Seaplane on which Prime Minister Narendra Modi took flight from Sabarmati River in Ahmedabad to the Dharoi Dam in Mehsana District to pray at nearby Ambaji Temple on 12 December 2017 is a single-engine powered fixed-wing aircraft that needs no runway, is capable of taking off and landing on water, having a capacity for 14 passengers, purported to be the first of its kind in India, brought to Gujarat ostensibly to promote tourism, will revolutionise transport sector of the country. Seaplanes that can also take off and land on airfields are in a subclass called amphibious aircraft.
- Wright brothers – Orvilleand Wilbur managed to take off from and land on the ground, four miles south of Kitty Hawk, North Carolina on December 17, 1903. Wright brothers were the first to invent Aircraft controls that made fixed-wing powered flight possible.
- Gabriel Voisin and Ernest Archdeacon built a Glider in 1905 that took off from the River Seine, but not on its own power: It had to be towed by a steamboat.

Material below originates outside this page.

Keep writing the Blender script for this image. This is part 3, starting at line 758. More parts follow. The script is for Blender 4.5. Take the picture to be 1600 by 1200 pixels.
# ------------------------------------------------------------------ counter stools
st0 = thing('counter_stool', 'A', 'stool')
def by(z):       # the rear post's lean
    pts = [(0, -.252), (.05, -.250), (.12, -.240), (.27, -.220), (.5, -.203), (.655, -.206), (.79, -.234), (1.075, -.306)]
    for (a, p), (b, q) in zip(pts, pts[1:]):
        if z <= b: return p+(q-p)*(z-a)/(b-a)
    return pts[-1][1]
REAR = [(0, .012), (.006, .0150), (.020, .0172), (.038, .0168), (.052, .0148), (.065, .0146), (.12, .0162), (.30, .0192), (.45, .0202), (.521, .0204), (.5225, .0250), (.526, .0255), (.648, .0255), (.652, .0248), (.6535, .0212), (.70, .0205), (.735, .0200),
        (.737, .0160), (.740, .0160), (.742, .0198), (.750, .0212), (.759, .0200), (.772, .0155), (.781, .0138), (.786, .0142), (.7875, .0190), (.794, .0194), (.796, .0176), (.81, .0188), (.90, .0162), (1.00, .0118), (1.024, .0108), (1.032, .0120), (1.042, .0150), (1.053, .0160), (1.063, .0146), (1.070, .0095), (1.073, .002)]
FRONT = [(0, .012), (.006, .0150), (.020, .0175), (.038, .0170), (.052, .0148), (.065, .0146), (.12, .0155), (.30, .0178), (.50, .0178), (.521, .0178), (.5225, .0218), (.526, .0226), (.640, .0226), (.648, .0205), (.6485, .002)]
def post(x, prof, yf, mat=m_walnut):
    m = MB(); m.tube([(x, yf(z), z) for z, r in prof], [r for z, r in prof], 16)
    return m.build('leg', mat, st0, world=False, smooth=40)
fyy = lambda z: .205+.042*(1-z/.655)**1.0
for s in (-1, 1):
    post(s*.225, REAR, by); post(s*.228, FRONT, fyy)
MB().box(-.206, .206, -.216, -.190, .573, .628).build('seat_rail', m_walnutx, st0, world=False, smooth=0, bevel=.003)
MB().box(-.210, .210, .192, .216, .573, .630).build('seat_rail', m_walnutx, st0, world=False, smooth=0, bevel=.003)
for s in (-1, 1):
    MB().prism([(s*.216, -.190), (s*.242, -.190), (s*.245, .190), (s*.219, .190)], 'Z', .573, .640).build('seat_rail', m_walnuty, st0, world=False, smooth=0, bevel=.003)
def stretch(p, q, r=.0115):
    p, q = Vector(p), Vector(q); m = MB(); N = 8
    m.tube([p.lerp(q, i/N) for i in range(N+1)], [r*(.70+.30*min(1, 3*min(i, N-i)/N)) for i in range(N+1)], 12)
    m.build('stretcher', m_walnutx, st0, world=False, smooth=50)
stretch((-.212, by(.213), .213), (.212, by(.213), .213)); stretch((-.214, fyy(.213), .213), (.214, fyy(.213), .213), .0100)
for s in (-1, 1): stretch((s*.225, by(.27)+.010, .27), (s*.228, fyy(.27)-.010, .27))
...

- Henri Fabre had made the first successful seaplane flight at Martigues, near Marseilles, France on March 28, 1910. Fabre built a plane that could take off from water, fly successfully, and land on water.
- India’s first Commercial Civil Aviation Flight on 18 February, 20111 covered a distance of 6 miles from Allahabad to Naini by French aviator Henri Pequest transported 6500 pieces of mail on a Humber biplane. This was also the world’s first official airmail service
According to Nitin Gadkari, Minister for Road Transport & Highways, Shipping and Water Resources, River Development & Ganga Rejuvenation; his ministry and Civil Aviation ministry will frame rules for such form of transport on the lines of regulations in Canada, America and Japan.
- India has over five lakh water bodies, out of which 111 rivers have been converted to inland waterways and will be used for transportation in the first phase.
- Seaplanes could even land on one foot deep water body and is also cheaper as 12-seater such planes cost Rs 12-13 crore.
- Seaplane operations can bring the remotest parts of India into the mainstream aviation network without the high cost of building airports and runways.
- Seaplane does not require expenditure on creating infrastructure that traditional aircraft needs. It would be a very cheaper mode of transport.
- India has a coastline running as long as 7,000km and looking at numerous destinations with numerous applications to enhance tourism in the country.
- SpiceJet plans to buy more than 100 amphibian aircraft at an estimated cost of USD 400 million, had conducted the sea-plane trials at the Girgaum Chowpatty off the Mumbai coast on December 9, 2017, and may put these seaplanes into operations within one year.